Many states passed or proposed small-cells legislation this year, perhaps due to “many communities not being ready to address this issue,” said David Young, fiber network and ROW manager for Lincoln, Nebraska. Communities should streamline the permitting process and establish standard agreements and pole designs to ease deployment, he said: They could ask for fiber and power to smart city devices on the poles in return.

NARUC Notebook

Congress should resolve the net neutrality debate, an NCTA official and telecom researchers agreed on a Tuesday panel. Legislation would stop the “ping-ponging” that occurs every time the FCC gets a new chair from a different party, NCTA Vice President-External Affairs Rick Cimerman said. Brookings Institution Fellow Nicol Turner-Lee said, “Congress has to come in and break the chokehold.” The 7 million comments show that Americans see this as a broad, societal issue rising beyond the FCC to the level of Congress, she said.

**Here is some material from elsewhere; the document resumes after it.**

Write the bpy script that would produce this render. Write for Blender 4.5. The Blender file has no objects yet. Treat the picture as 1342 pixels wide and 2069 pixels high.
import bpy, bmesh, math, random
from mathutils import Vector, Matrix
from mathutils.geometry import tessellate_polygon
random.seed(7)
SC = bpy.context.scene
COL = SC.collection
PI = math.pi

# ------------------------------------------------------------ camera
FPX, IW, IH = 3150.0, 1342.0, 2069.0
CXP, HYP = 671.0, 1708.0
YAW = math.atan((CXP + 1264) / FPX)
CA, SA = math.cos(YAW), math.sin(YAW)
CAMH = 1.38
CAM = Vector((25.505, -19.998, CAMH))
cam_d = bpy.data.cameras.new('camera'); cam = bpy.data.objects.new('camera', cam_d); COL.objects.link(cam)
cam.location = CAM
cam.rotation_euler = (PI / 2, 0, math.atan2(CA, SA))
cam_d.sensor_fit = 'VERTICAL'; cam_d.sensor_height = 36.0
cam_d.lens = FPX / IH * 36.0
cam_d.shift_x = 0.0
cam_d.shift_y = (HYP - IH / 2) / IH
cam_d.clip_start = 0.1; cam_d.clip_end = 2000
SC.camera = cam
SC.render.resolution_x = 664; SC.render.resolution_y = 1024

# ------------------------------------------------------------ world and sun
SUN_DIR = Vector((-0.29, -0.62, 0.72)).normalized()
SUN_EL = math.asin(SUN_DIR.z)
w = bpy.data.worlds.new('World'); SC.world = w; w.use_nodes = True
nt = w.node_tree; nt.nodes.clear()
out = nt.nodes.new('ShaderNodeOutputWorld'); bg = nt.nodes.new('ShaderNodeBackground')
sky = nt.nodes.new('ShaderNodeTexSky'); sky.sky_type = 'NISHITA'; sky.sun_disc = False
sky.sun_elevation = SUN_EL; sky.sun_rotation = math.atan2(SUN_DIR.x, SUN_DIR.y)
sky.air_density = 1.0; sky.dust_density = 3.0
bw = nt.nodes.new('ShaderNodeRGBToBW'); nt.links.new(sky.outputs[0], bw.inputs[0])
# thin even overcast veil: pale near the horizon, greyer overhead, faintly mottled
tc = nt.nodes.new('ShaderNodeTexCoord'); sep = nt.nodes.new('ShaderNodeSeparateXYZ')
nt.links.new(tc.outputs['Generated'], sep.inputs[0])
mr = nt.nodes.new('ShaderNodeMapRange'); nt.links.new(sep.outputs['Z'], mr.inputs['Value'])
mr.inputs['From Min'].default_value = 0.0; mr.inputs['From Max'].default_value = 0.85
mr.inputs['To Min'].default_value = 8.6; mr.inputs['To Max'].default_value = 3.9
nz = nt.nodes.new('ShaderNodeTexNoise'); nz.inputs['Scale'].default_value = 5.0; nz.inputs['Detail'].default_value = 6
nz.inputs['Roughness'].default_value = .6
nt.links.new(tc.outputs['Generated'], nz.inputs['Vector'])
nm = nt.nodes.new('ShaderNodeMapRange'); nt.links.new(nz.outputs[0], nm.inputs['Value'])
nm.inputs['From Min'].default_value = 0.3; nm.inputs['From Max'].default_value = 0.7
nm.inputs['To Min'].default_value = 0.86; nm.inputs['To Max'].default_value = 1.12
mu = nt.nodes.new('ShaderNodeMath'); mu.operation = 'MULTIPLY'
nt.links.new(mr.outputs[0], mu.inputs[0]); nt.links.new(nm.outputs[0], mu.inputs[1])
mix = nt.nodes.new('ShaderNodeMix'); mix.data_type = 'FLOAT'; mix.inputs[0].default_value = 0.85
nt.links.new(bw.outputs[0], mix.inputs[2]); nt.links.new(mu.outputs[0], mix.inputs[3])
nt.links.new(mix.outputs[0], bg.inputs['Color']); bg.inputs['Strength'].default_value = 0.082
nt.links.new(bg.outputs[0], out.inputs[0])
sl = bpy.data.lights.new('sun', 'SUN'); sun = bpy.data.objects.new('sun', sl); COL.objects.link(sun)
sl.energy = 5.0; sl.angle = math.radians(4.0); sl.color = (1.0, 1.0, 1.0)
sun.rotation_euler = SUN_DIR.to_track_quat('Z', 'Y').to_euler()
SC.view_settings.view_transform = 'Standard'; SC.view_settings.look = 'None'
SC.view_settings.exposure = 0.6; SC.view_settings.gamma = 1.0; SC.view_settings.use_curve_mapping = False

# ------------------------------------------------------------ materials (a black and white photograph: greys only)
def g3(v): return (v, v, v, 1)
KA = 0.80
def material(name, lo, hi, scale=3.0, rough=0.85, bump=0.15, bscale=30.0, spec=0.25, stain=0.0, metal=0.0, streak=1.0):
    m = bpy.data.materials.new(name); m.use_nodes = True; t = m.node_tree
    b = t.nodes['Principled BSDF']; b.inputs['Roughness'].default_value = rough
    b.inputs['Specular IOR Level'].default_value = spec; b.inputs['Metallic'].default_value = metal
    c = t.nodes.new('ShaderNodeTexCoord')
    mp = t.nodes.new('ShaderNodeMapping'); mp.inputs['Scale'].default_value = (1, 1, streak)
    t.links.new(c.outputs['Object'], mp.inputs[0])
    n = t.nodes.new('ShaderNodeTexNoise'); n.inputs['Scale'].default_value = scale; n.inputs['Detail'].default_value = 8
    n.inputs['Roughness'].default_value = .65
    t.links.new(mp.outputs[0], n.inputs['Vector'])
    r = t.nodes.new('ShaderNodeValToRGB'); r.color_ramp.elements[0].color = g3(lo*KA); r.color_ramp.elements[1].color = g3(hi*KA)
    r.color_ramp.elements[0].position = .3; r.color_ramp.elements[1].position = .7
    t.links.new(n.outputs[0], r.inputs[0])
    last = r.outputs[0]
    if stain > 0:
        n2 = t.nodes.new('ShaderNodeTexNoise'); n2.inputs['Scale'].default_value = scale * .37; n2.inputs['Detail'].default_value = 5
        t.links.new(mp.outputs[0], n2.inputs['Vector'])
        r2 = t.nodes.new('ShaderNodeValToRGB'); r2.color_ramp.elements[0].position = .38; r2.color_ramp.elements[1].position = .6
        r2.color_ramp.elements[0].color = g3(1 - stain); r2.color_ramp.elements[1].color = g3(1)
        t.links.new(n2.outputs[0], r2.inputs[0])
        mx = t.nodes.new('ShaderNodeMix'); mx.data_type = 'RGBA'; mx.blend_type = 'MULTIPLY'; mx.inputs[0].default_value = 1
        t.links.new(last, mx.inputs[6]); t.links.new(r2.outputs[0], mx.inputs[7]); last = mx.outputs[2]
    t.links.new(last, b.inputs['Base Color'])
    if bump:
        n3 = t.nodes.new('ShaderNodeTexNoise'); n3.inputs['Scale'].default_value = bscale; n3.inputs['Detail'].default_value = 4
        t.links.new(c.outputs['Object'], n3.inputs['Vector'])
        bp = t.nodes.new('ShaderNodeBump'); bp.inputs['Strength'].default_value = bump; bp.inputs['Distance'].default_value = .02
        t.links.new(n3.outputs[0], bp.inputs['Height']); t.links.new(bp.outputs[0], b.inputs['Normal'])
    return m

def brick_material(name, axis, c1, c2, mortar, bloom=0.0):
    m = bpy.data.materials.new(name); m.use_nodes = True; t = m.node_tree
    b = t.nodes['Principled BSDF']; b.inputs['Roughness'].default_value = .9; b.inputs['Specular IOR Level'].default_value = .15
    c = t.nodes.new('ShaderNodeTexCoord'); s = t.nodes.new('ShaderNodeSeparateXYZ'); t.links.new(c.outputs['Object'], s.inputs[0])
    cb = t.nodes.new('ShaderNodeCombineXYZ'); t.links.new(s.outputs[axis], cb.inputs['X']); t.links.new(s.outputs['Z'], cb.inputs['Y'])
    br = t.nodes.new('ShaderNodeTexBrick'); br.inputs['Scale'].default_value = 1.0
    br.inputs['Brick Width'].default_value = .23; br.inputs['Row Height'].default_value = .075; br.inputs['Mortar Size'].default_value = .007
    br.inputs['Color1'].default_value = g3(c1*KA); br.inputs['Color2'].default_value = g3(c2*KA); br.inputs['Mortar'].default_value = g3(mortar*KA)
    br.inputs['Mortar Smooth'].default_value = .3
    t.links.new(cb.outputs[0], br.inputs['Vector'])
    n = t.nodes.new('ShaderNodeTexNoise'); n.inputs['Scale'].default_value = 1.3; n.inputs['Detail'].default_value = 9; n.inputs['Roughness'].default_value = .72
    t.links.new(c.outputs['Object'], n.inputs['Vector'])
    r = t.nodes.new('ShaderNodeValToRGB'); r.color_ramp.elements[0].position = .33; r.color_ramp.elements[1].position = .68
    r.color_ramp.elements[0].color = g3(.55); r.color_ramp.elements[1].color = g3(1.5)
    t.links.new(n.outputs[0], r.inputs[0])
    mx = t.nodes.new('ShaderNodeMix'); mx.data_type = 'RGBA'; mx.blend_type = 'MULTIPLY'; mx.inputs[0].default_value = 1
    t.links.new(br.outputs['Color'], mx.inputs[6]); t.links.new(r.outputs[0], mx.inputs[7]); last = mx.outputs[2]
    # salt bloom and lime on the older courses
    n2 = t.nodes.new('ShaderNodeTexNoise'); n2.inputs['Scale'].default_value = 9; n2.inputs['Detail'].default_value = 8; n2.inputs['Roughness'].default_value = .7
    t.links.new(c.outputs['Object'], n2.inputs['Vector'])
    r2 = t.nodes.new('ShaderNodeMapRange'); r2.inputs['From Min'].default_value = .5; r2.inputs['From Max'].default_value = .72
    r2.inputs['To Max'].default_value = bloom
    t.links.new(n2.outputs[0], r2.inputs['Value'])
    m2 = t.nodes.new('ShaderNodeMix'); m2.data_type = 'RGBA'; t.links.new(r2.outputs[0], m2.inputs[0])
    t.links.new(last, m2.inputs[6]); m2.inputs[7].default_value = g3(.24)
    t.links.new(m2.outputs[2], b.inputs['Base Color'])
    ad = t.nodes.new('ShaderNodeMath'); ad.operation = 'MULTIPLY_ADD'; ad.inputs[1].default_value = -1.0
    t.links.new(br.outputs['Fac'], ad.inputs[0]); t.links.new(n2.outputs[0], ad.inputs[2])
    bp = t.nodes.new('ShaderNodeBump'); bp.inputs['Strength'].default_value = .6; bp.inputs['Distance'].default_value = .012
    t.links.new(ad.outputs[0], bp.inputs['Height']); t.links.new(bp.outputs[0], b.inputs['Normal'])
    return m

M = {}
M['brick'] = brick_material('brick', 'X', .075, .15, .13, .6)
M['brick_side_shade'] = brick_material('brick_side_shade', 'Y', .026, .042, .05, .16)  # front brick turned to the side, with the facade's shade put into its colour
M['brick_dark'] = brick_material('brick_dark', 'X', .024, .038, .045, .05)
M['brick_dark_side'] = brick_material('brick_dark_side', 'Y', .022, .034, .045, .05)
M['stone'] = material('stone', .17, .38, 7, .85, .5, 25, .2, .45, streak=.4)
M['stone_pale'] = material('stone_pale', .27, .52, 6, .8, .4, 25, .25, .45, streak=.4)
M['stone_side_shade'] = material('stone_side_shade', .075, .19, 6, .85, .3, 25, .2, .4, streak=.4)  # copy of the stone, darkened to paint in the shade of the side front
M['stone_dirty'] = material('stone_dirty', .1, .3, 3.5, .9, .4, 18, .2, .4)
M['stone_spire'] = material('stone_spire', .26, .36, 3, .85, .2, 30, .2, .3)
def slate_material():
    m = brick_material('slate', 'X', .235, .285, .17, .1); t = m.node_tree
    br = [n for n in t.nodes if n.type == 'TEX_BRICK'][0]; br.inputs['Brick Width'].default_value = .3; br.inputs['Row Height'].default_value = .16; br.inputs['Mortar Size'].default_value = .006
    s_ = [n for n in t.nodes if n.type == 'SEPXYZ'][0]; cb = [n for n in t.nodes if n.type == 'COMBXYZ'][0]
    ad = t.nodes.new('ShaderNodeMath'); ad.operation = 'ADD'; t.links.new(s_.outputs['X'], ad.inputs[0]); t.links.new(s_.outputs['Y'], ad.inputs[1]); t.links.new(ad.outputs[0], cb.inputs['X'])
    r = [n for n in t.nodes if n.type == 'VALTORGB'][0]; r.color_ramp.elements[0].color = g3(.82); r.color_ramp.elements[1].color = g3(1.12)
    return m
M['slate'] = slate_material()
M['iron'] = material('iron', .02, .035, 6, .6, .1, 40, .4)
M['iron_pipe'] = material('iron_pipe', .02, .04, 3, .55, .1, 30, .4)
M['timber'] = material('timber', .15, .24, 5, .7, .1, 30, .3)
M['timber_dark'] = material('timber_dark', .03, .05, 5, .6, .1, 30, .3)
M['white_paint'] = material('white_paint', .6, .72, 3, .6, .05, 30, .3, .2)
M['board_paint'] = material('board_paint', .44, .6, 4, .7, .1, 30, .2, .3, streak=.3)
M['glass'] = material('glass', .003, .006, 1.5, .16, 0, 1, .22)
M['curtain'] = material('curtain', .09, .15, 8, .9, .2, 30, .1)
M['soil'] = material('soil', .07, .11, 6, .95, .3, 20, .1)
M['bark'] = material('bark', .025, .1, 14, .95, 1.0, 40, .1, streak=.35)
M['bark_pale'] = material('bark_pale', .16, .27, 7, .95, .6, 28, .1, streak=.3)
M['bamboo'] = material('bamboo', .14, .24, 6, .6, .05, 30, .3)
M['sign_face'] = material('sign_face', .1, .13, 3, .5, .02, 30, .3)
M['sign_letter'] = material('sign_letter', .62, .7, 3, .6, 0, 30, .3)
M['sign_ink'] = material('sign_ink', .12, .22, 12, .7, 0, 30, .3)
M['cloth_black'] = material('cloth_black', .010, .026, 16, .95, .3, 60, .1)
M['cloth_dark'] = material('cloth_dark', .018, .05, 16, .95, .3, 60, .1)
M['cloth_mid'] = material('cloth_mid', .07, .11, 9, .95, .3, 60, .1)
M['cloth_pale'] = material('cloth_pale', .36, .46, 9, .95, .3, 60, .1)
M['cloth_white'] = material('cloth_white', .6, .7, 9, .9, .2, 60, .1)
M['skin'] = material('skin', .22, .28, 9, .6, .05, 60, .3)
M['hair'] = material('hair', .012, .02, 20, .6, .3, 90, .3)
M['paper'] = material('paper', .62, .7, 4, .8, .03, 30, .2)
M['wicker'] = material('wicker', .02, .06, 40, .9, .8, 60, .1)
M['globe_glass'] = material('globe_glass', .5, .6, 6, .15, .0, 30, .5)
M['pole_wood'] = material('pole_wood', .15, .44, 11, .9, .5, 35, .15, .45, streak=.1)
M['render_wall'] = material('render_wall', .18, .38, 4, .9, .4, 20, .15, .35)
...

The FCC isn’t prepared to deal with an issue like net neutrality because its institutional model is weak, Public Utility Research Center Director Mark Jamison said. The independent agency may have become too political to work effectively, he added. Legislation may not come soon in the current political climate, said Christopher Yoo, director of the University of Pennsylvania’s Center for Technology, Innovation and Competition. The right standard to apply is what’s good for consumers, he said. Some present net neutrality as a fight between Netflix and ISPs, but Netflix is big enough to take care of itself, he said.